Der in der Moderne alleingültige Weg zur Weisheit bedient sich seit der Aufklärung der Vernunft. Erasmus meinte allerdings in seinem Lob der Torheit 1), dass die Vernunft ergänzt werden müsse und nannte den weisen Mann, der diesen Weg ginge, einen Morosophen im Unterschied zum Philosophen. Den Begriff Morosophoï prägte sein Vorbild, der Satiriker Lukian von Samosate (um 120 bis 180 BC). In manchen Staaten werden heute noch Schüler und Studenten im zweiten Jahr der Ausbildung als Sophomores bezeichnet (griechisch σοφός sophós ‚weise‘ und μωρός mōrós `närrisch‘). Die Erfahrung, dass die Welt getäuscht sein will und Illusionen liebt, zeigt den Sieg der Torheit über die Vernunft: Englisch fool, jester, prankster, storyteller, minstrel, altertümlich: disour, buffoon, bourder; im antiken Rom balatro 2). Wahr daran bleibt, dass auch die Vernunft der Phantasie bedarf, damit der Möglichkeitssinn unbekannte Räume und phantastische Orte erkunden kann, damit das Prinzip der Serendipity wirken kann.
Ob satirisch oder nicht, die seit Jahrtausenden beliebten Geschichten weiser Narren legen nahe darin einen archetypischen Zug der menschlichen Psyche zu erkennen, der jedem vertraut ist und der mit dem Trickster verwandt ist. Charakteristisch für ihn ist, dass er immer ein Einzelner ist, meist ein Heimatloser, ein unstet wandernder Reisender, manchmal ein Wandermönch oder ein Wanderpoet.

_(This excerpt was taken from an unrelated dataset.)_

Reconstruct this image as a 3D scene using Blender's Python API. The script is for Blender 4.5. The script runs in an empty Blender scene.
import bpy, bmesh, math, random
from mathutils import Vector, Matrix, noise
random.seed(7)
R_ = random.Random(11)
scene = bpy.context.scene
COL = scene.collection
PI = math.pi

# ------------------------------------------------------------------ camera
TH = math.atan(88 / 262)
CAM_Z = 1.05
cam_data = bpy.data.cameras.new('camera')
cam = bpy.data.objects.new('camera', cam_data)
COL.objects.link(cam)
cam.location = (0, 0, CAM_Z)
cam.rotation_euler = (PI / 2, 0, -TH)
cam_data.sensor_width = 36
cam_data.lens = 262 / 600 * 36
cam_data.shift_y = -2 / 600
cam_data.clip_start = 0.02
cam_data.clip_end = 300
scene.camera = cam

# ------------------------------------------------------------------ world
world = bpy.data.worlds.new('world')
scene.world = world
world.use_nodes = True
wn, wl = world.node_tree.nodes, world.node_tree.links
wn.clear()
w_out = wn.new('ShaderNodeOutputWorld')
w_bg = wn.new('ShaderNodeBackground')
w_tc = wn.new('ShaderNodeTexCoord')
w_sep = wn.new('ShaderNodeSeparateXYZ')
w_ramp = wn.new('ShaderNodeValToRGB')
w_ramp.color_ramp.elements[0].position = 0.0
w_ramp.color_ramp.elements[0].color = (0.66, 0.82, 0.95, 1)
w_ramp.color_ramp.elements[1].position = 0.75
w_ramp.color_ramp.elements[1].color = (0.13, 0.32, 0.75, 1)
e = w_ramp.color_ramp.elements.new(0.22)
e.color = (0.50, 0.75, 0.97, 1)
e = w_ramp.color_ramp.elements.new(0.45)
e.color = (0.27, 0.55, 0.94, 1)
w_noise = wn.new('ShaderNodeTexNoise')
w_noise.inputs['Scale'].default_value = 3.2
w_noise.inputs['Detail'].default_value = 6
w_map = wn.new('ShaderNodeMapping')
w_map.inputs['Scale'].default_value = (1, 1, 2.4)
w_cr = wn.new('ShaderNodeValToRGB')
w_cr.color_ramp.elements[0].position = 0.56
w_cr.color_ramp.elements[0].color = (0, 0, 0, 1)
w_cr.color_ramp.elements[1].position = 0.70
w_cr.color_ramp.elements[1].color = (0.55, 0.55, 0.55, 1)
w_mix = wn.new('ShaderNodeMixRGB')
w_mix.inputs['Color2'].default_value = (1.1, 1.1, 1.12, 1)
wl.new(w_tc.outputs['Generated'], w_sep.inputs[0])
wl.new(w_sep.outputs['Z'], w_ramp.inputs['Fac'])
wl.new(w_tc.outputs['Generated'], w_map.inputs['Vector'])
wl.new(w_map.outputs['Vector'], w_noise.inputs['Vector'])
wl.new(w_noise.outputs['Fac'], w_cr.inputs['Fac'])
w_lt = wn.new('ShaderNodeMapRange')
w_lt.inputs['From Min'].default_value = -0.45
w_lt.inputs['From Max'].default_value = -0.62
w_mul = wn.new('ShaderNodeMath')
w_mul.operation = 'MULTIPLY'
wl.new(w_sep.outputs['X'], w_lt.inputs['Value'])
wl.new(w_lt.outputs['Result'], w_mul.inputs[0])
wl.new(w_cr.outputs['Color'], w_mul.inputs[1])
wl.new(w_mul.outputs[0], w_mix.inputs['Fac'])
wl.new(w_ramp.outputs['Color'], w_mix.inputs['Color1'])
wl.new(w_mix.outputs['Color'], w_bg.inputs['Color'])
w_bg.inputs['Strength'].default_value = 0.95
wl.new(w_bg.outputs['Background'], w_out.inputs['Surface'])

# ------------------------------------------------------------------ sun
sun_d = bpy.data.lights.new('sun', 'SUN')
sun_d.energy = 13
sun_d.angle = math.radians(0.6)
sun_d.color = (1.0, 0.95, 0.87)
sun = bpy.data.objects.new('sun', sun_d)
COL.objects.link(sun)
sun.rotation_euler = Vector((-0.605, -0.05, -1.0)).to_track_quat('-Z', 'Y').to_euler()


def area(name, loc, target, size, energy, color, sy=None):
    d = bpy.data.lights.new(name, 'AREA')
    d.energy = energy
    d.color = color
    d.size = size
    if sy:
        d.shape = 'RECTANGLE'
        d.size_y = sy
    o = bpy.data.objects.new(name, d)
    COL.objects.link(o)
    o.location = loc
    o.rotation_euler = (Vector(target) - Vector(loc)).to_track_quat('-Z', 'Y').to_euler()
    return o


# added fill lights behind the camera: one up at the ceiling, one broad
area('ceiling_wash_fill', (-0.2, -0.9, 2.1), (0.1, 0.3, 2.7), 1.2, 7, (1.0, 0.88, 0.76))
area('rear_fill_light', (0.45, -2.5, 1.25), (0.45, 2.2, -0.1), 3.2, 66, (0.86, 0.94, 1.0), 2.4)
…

Der weise Narr ist eine in vielen Kulturen verbreitete Figur überlieferter Erzählungen:

  • Till Eulenspiegel, der zwischen 1300 und 1350 im Norddeutschen gelebt haben soll (Dyl Ulenspegel);
    • Blamires, David: Reflections on Some Recent „Ulenspiegel“ Studies. The Modern Language Review 77, 2 (1982) 351-60. doi:10.2307/3726817.
    • Bert Peleman (Hg.): In het spoor van Uilenspiegel, schalk en vrijheidsheld, Hasselt Uitg. Heideland 1968, 299 p. ill. Frans Masereel, niederl., dt., franz., engl.

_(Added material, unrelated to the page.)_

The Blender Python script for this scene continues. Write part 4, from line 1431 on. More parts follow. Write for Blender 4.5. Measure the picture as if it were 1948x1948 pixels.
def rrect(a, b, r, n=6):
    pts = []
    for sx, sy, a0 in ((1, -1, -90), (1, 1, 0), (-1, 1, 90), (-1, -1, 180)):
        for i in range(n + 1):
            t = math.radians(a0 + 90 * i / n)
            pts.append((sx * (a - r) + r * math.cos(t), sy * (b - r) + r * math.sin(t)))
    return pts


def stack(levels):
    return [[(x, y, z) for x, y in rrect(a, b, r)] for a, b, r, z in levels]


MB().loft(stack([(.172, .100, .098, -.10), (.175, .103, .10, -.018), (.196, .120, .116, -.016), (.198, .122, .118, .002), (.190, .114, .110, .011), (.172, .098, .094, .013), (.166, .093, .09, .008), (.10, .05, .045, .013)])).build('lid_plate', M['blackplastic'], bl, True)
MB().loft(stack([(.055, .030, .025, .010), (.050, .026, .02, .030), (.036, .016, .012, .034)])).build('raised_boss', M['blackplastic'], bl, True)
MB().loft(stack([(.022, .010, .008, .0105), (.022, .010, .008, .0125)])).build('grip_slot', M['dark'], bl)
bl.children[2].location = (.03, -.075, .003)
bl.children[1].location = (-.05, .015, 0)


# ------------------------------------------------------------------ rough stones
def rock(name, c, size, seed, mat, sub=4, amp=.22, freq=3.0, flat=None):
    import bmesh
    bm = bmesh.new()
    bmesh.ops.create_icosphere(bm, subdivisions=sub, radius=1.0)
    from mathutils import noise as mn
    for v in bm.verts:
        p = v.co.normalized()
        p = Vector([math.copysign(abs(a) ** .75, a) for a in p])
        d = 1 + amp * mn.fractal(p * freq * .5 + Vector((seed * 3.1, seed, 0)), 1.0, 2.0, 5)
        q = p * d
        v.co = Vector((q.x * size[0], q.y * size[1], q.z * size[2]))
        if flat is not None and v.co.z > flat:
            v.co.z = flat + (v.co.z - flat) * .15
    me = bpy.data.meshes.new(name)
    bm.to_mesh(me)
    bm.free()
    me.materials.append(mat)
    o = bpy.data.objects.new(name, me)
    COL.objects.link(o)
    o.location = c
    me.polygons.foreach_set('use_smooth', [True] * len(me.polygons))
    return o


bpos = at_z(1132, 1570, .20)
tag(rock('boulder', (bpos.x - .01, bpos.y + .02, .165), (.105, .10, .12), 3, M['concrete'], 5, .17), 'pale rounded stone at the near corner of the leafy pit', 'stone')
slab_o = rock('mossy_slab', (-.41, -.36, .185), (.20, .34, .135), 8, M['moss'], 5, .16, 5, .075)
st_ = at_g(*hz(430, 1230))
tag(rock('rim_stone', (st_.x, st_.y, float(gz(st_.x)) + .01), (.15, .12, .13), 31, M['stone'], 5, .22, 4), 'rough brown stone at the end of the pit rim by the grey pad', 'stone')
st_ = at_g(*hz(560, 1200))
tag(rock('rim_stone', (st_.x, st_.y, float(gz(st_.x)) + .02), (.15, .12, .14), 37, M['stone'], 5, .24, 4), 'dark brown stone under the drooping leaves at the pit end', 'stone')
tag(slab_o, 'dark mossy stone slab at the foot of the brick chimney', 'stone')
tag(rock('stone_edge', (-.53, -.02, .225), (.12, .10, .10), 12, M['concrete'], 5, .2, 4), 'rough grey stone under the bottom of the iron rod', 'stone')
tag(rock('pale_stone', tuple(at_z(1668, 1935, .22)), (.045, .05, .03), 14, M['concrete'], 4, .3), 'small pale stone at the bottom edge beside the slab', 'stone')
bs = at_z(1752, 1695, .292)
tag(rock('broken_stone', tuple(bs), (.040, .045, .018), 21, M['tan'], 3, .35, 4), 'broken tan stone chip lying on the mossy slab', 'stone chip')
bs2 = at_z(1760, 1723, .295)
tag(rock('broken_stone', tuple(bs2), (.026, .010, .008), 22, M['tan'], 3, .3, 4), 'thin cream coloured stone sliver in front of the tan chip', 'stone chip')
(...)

    • Daniel Kehlmann: Tyll. Roman. Reinbek bei Hamburg : Rowohlt 2017
    • Albert Wesselski: Uilenspiegel und Lamme Goedzak. Ein fröhliches Buch – trotz Tod und Tränen. Titel und Einband von Hugo Steiner-Prag. Insel Leipzig 1910.
  • Hersch Ostropoler (1757 - 1811, הערשעלע אסטראפאלער) war ein in der Ukraine geborener (Schalk? Narr? Spaßmacher? Komiker?), dessen Wirken gleichwohl nur anekdotisch in jiddischen Erzählungen überliefert ist, jedoch Teil der jiddischen Folklore geworden ist.
    • Chajim Bloch: Hersch Ostropoler – Ein jüdischer Till Eulenspiegel des 18. Jahrhunderts. Benjamin Harz Verlag, Berlin 1921.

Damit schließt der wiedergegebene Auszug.